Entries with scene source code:

☆ ☆ ☆ ☆ ☆

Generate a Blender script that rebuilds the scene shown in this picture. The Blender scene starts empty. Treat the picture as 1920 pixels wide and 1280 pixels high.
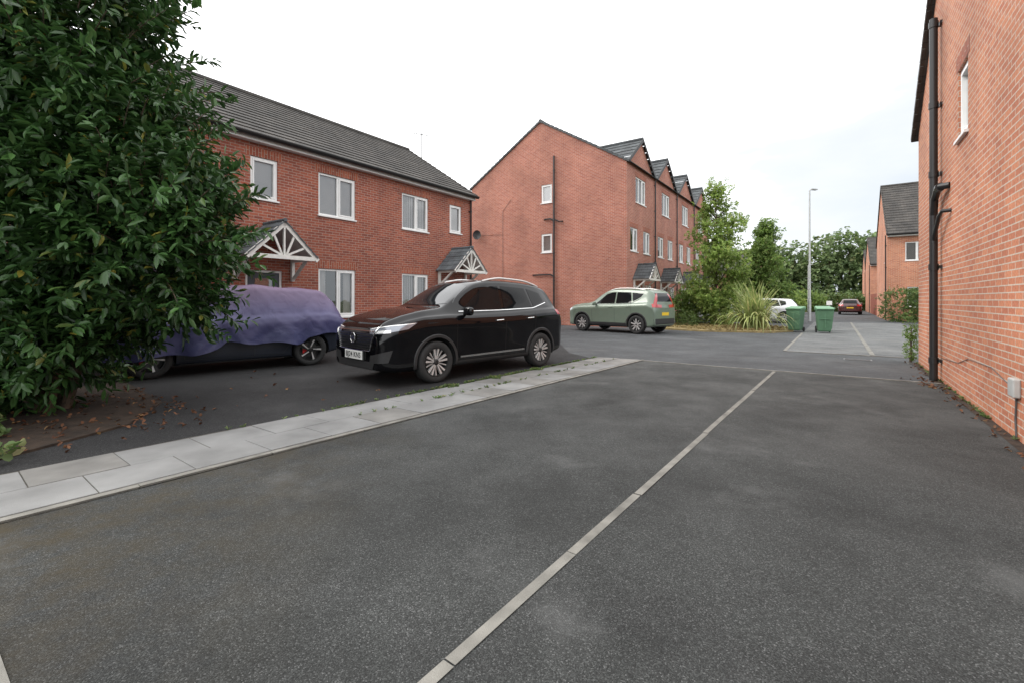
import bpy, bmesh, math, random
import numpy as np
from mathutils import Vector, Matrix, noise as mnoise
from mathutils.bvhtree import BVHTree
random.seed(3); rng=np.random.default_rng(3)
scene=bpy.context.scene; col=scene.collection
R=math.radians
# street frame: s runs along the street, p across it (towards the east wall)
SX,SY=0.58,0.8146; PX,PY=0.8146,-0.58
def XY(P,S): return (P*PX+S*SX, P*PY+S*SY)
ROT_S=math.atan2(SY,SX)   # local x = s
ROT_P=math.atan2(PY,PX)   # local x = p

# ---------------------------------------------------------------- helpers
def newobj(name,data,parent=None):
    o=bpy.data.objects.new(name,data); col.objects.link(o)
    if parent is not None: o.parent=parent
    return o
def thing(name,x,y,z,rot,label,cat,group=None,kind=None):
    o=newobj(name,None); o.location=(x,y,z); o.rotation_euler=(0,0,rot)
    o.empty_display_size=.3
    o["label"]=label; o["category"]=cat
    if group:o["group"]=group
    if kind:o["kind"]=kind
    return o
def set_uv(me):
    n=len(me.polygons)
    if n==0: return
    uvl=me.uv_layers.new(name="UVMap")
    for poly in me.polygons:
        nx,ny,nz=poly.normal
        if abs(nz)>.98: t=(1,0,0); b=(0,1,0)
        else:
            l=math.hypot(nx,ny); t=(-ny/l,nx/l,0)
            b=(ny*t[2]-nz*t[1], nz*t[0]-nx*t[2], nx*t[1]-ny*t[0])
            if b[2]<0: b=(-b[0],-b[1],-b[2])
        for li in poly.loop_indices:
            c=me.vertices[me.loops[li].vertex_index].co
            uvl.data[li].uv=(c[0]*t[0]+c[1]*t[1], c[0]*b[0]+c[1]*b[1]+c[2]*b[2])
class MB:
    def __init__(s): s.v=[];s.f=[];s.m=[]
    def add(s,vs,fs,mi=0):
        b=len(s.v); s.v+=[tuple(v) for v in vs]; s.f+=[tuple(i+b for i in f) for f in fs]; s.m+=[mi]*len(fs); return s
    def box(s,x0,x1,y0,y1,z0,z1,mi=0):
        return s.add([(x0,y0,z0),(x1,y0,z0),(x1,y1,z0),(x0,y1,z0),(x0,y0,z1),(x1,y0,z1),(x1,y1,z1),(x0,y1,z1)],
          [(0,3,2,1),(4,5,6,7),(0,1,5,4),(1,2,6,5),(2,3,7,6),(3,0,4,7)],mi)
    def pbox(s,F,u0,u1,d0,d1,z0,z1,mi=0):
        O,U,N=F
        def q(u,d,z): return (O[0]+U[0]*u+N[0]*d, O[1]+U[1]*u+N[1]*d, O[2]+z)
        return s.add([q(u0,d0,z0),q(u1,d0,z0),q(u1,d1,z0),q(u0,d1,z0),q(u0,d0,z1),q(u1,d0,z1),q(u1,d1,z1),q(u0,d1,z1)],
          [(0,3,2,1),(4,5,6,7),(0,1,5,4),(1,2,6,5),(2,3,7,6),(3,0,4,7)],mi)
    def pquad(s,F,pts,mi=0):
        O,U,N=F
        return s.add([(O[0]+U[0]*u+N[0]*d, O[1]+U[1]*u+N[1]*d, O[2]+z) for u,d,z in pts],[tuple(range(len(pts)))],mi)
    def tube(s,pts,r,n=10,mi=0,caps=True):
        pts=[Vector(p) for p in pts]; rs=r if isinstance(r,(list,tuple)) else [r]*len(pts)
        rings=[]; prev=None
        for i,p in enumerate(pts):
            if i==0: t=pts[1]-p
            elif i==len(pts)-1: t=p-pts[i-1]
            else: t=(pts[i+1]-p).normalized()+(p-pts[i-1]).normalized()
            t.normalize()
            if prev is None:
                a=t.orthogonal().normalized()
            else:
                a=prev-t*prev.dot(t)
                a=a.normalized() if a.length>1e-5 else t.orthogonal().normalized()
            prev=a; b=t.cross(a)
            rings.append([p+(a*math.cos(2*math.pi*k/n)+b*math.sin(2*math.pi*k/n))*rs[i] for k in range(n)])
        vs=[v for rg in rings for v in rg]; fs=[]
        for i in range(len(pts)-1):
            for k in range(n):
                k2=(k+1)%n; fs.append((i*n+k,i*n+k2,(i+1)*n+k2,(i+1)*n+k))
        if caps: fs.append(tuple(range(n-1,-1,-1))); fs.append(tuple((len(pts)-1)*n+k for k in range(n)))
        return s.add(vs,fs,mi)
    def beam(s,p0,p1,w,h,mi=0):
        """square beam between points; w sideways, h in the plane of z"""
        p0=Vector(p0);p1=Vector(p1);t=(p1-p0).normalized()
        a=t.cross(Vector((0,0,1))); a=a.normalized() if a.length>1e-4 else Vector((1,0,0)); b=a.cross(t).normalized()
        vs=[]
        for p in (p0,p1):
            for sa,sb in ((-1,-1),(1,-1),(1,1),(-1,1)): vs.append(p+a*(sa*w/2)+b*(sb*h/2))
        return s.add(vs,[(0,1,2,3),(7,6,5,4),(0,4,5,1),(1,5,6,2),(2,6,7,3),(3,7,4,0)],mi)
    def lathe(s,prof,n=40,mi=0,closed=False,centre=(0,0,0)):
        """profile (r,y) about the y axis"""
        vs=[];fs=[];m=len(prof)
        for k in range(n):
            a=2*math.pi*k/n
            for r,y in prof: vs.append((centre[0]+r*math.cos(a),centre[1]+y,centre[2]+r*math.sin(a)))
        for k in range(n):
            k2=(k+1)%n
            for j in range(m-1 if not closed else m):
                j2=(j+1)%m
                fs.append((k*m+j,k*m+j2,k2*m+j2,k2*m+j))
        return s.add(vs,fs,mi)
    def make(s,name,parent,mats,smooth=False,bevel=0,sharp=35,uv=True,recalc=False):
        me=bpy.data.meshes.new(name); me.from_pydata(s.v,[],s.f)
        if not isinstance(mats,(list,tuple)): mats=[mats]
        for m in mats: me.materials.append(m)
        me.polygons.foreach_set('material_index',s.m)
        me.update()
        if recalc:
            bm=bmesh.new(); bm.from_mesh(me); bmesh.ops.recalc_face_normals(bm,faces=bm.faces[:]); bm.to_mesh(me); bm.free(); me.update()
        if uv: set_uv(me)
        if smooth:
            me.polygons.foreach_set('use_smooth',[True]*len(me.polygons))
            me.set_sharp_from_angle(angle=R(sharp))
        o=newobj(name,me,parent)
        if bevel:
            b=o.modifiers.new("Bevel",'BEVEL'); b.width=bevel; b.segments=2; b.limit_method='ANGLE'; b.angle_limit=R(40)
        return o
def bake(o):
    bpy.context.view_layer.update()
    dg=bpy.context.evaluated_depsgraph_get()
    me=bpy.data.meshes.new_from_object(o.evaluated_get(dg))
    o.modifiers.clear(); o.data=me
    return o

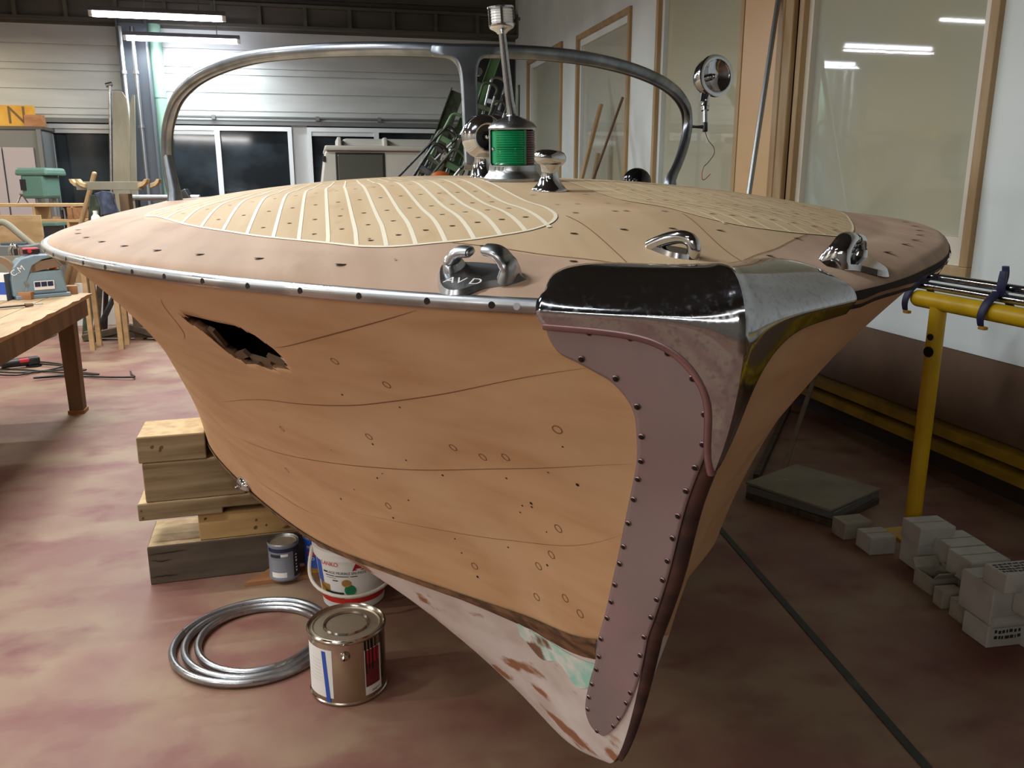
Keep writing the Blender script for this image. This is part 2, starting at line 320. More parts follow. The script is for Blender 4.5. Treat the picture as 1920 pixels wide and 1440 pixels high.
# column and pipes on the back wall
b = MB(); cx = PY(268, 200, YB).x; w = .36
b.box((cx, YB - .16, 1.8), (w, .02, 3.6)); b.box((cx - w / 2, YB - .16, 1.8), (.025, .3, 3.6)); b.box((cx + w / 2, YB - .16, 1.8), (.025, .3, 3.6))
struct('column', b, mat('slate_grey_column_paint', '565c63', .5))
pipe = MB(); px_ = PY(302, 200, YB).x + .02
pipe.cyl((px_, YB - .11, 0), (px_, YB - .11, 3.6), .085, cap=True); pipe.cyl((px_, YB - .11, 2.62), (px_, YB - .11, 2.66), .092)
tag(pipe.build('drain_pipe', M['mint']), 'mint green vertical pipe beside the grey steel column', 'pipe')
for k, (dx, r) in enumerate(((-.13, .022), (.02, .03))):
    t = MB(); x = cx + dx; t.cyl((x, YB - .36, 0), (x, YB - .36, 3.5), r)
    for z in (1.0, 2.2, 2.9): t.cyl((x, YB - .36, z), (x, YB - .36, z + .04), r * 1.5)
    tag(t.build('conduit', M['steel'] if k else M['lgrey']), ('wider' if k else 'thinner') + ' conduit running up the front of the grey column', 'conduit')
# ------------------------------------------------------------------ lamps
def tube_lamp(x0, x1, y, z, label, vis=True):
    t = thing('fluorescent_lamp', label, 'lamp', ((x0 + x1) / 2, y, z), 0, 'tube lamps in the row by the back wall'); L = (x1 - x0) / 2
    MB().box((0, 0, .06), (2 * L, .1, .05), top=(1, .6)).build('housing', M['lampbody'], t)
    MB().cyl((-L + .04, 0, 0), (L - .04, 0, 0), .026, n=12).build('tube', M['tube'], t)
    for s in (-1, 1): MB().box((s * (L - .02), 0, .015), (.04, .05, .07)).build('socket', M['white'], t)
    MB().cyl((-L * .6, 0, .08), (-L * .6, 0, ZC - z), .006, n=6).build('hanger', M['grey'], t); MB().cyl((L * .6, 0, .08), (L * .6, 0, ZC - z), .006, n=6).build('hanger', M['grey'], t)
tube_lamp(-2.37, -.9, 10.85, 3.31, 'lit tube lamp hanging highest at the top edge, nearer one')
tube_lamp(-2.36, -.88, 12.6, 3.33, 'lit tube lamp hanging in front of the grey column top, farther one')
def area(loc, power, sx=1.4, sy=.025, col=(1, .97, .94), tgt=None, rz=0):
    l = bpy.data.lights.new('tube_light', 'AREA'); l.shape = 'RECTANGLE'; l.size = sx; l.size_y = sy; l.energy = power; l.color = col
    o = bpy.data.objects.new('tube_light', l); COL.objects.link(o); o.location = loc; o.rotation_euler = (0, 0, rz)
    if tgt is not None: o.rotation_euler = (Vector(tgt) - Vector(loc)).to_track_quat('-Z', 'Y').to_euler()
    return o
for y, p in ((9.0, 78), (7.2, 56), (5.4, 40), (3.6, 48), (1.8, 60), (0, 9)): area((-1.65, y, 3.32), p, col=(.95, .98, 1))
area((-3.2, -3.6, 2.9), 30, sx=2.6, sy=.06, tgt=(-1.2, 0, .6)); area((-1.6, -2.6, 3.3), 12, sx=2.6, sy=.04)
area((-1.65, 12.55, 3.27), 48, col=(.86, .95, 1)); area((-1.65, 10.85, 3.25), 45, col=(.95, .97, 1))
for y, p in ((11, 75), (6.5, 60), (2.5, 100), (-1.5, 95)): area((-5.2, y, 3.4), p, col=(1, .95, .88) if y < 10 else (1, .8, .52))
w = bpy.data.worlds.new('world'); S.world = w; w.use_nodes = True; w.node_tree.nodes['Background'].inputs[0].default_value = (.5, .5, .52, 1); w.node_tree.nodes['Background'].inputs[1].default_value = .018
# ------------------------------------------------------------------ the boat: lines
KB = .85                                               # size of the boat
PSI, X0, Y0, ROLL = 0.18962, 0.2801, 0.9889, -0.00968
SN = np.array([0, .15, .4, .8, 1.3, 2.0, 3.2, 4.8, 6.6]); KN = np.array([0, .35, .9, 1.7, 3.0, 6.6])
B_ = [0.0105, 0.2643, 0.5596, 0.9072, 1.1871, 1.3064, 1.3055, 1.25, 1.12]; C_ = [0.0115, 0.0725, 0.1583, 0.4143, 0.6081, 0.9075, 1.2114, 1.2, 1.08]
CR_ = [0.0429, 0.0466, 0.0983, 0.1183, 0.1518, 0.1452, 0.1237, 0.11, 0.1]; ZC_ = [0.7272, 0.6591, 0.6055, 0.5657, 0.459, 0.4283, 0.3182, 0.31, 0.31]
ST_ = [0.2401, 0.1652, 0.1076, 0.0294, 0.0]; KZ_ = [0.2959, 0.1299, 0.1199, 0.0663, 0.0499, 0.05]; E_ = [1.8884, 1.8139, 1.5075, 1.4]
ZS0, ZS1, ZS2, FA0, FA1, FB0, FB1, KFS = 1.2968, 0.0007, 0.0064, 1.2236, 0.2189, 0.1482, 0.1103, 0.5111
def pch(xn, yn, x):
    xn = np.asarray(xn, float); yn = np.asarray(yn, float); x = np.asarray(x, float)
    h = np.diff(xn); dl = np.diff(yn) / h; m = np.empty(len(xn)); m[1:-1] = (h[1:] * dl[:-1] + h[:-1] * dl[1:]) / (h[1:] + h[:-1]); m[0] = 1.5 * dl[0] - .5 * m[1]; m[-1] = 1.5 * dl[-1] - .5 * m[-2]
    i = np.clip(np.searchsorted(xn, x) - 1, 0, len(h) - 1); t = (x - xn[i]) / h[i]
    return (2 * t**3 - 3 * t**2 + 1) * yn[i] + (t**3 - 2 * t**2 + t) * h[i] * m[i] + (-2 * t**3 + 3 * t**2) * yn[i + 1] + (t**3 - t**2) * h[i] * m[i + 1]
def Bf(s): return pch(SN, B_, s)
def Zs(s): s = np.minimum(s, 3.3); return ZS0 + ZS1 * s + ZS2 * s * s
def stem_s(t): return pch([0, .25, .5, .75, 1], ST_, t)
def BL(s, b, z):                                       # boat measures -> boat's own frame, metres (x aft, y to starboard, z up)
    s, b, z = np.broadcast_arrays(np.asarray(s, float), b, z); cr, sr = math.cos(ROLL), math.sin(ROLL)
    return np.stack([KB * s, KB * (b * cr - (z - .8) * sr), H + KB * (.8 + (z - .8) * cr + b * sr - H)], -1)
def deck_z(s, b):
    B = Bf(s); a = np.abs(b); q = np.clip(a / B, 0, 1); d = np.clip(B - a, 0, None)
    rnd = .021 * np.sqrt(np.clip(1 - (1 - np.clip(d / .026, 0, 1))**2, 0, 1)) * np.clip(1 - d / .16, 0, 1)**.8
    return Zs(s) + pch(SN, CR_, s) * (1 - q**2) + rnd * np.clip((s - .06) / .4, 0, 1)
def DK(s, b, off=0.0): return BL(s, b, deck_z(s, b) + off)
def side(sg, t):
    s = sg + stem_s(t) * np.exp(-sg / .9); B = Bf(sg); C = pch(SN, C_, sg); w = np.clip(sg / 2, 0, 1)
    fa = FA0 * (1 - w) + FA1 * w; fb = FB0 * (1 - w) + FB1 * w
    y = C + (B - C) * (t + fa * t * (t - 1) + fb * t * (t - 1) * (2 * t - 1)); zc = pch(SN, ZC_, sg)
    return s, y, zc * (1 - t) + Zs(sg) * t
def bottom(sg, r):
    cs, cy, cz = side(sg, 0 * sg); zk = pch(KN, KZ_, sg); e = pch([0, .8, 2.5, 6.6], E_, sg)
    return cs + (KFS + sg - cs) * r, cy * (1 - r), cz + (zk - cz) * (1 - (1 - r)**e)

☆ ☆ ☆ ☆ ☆

Repeat only what lies between the start of the data and the end of the line containing "local x = p", exactly, with pictures left out.

Generate a Blender script that rebuilds the scene shown in this picture. The Blender scene starts empty. Treat the picture as 1920 pixels wide and 1280 pixels high.
import bpy, bmesh, math, random
import numpy as np
from mathutils import Vector, Matrix, noise as mnoise
from mathutils.bvhtree import BVHTree
random.seed(3); rng=np.random.default_rng(3)
scene=bpy.context.scene; col=scene.collection
R=math.radians
# street frame: s runs along the street, p across it (towards the east wall)
SX,SY=0.58,0.8146; PX,PY=0.8146,-0.58
def XY(P,S): return (P*PX+S*SX, P*PY+S*SY)
ROT_S=math.atan2(SY,SX)   # local x = s
ROT_P=math.atan2(PY,PX)   # local x = p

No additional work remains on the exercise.